October 29, 2018
Lingering Effects of Racially Restrictive Covenants
The York Daily Record quoted me in York County Neighborhoods That Once Barred ‘Any Negro or Mongolian’ Still Do Harm. It opens,
When the Rev. David and Eulamae Orr moved into the Fayfield neighborhood in Springettsbury Township in 1963, they were the first to break the color barrier in the all-white suburban subdivision.
While the Orrs were a well-known and respected York-area black couple, owners of several business enterprises and active in civil rights, their purchase of the South Harlan Street home was uncommon enough at the time to draw headlines in local newspapers.
“My parents were very dignified about it,” Charles Orr, who inherited the home, said in a 1999 interview. “They simply said it was our right, that they had worked hard, that they always had wanted a larger, nicer house and were now able to afford it.”
The color barrier that the Orrs broke through, however, was multi-layered and resilient. People found other ways to keep minorities out of the white neighborhoods even after the Orrs had crossed the line. In fact, social and economic obstacles blocking access to fair housing for minorities remain today.
And urban planning experts say such racial barriers must come down if the city and the county of York are to reach their full potential.
Restrictions elsewhere in York County
By 1963, the 1947 Fayfield subdivision restriction prohibiting the occupancy of any Fayfield home “by any Negro, or any person of Negro extraction, excepting domestic servants …” had disappeared.

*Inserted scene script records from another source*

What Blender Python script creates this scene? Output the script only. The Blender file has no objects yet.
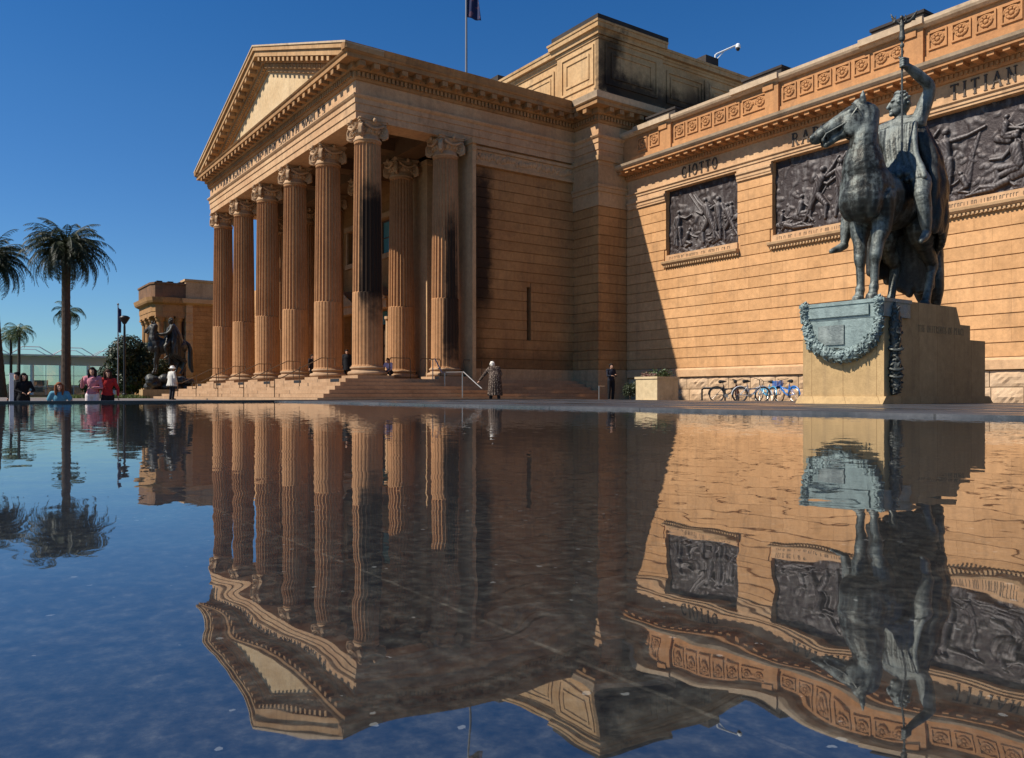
import bpy, bmesh, math, random
import numpy as np
from mathutils import Vector, Matrix

random.seed(7)
R = math.radians
PI = math.pi
scene = bpy.context.scene
COL = scene.collection

# ------------------------------------------------------------------ camera / site constants
F = 810.0
RZ = math.atan2(810.0, 572.0)            # heading of the camera
FW = Vector((-math.sin(RZ), math.cos(RZ)))
RT = Vector((math.cos(RZ), math.sin(RZ)))


def at(px, d, z=0.0):
    """world point seen in column px at depth d"""
    p = FW * d + RT * (d * (px - 512.0) / F)
    return Vector((p.x, p.y, z))


G = -0.30          # forecourt level
PAVE = -0.17       # pool border level
WATER = -0.20

# ------------------------------------------------------------------ object helpers


def tag(o, label=None, cat=None, group=None, kind=None):
    if label:
        o['label'] = label
    if cat:
        o['category'] = cat
    if group:
        o['group'] = group
    if kind:
        o['kind'] = kind
    return o


def empty(name, loc, rz=0.0, label=None, cat=None, group=None):
    o = bpy.data.objects.new(name, None)
    o.location = loc
    o.rotation_euler = (0, 0, rz)
    o.empty_display_size = 0.2
    COL.objects.link(o)
    tag(o, label, cat, group)
    return o


def children(o):
    return [c for c in bpy.data.objects if c.parent == o]


def copy_tree(o, parent=None):
    kids = children(o)
    c = o.copy()
    COL.objects.link(c)
    c.parent = parent
    for ch in kids:
        copy_tree(ch, c)
    return c


def link_mesh(name, me, mat, parent=None, smooth=False):
    if mat is not None:
        me.materials.clear()
        me.materials.append(mat)
    if smooth:
        me.polygons.foreach_set('use_smooth', [True] * len(me.polygons))
    o = bpy.data.objects.new(name, me)
    COL.objects.link(o)
    if parent is not None:
        o.parent = parent
    return o


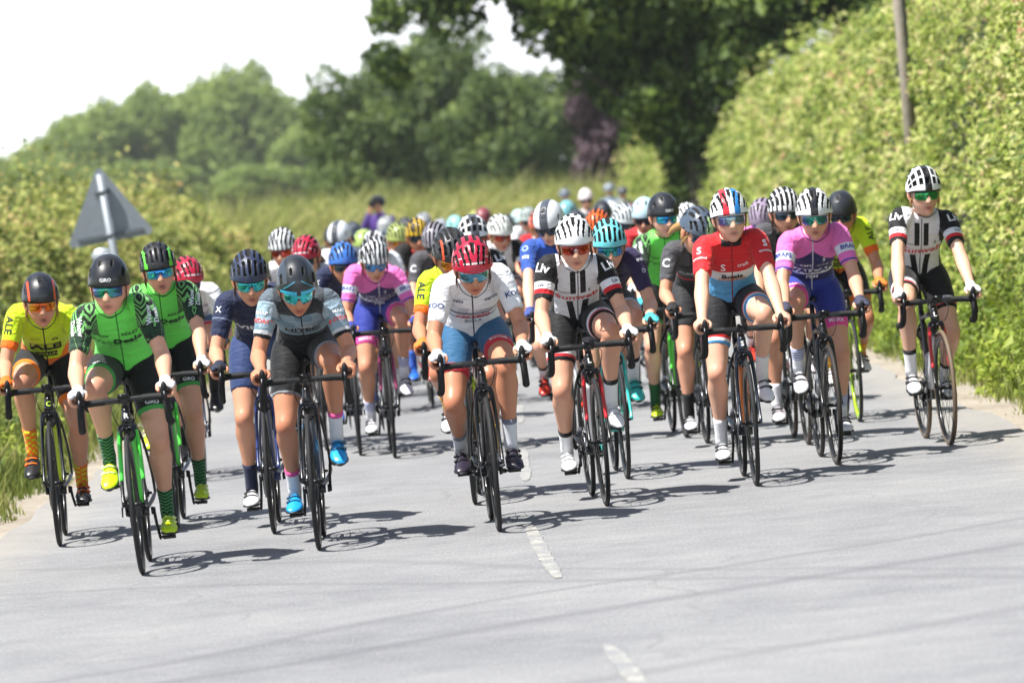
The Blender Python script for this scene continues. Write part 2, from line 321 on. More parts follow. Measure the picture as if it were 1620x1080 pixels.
def hedge(name, label, ys, xf, ht, depth, n, lm, lsz, sd, seed, ypow=1.7, slope=0.28, rough=0.42, z0=0.05, fn=None):
    """xf(Y): foot of the face towards the road; sd: +1 hedge lies to +X of it"""
    rg = np.random.default_rng(seed); y0, y1 = ys; p = 1 - ypow
    Y = (y0 ** p + rg.random(n) * (y1 ** p - y0 ** p)) ** (1 / p); H_ = ht(Y)
    part = rg.random(n); z = z0 + rg.random(n) * (H_ - z0); t = np.where(part < 0.76, 0, 1)
    lum = 0.5 * np.sin(Y * 0.9 + 1.3 * z + seed) * np.sin(z * 2.1 + Y * 0.33) + 0.35 * np.sin(Y * 2.3 + seed) * np.cos(z * 3.4 + 1) + 0.25 * np.sin(Y * 5.1) * np.sin(z * 6 + Y)
    xx = np.array([xf(q) for q in Y]) + sd * (slope * z - rough * lum + np.abs(rg.normal(size=n)) * 0.16 - 0.10)
    zt = H_ + 0.24 * np.sin(Y * 1.7 + seed) + 0.2 * np.sin(Y * 4.3) + 0.12 * np.sin(Y * 9.1) + rg.normal(size=n) * 0.12 + np.where(rg.random(n) < 0.16, rg.random(n) * 0.8 * (np.sin(Y * 6.7) > 0.1), 0)
    xt = np.array([xf(q) for q in Y]) + sd * (slope * H_ + rg.random(n) * depth)
    C = np.c_[np.where(t == 0, xx, xt), Y, np.where(t == 0, z, zt)]
    nr = np.where((t == 0)[:, None], np.array(fn or (-sd * 0.9, -0.35, 0.55)), np.array((-sd * 0.2, -0.2, 0.9)))
    gap = np.sin(Y * 1.9 + 2.2 * z + seed) + np.sin(Y * 3.7 - 3.1 * z + 2 * seed) + np.sin(Y * 0.8 + 5.3 * z) + 0.8 * np.sin(Y * 7.3 + 4.9 * z)
    keep = (t == 1) | (gap < 1.25) | (rg.random(n) < 0.18)
    V, F = leaf_cards(C[keep], lsz(Y)[keep], nr[keep], 0.66, 0.75)
    o = empty(name, (0, 0, 0)); link('foliage', mesh_from('foliage', V, F, False, [lm]), o)
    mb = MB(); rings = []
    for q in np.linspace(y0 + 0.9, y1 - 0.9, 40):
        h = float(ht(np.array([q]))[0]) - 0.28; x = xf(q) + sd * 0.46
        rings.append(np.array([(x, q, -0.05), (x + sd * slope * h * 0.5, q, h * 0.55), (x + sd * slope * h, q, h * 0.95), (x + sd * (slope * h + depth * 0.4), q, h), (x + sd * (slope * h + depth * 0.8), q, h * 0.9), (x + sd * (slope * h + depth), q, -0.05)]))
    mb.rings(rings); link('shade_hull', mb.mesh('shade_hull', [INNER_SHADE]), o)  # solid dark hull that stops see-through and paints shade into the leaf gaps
    tag(o, label, 'hedge'); return o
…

The same discriminatory restrictions against minority ownership were found in the 1931 subdivision plan for the proposed Wyndham Hills area. That covenant prohibited home ownership or occupancy by any “negro” or “Mongolian.”
Brooklyn Law School Professor David Reiss, Academic Program Director for The Center for Urban Business Entrepreneurship, explained the term “Mongolian” in that time period was used to refer to “various people of Asian descent, including those of Chinese and Japanese heritage.”
The Wyndham Hills deed restriction placed minority home ownership under its “Nuisances” clause along with operating a foundry, a slaughterhouse, bone-boiling “or other establishment offensive to the neighborhood.”
And, it wasn’t just in the middle- and upper-class York County suburbs either. Two city homes a block apart on West Kurtz Avenue and West Maple Street, for example, carried the same minority ownership restrictions.
That initial covenant restriction against minority home ownership in Fayfield was to be open to a vote among home owners in the neighborhood in 1952. Fayfield homeowners were to vote whether the prohibition against minority ownership was to be removed, rescinded, altered, changed or extended for definite periods of time or perpetuity.
If that vote ever took place, York County historical records don’t easily reveal any documentation of it.
Now illegal, but effects remain
Steve Snell, former president of Realtors Association of York and Adams Counties, said those covenants and restrictions — while apparently legal when written — became blatantly unlawful. He couldn’t be sure if Fayfield homeowners took any action against them or if they were quietly removed as houses in the neighborhood were resold.
These covenants and restrictions kept minorities concentrated in impoverished neighborhoods, primarily in the city of York. The effects of this concentration of poverty remain today, according to acclaimed urban planner David Rusk and others who have studied York. Those effects are seen in everything from the rate of homicide to the school dropout rate.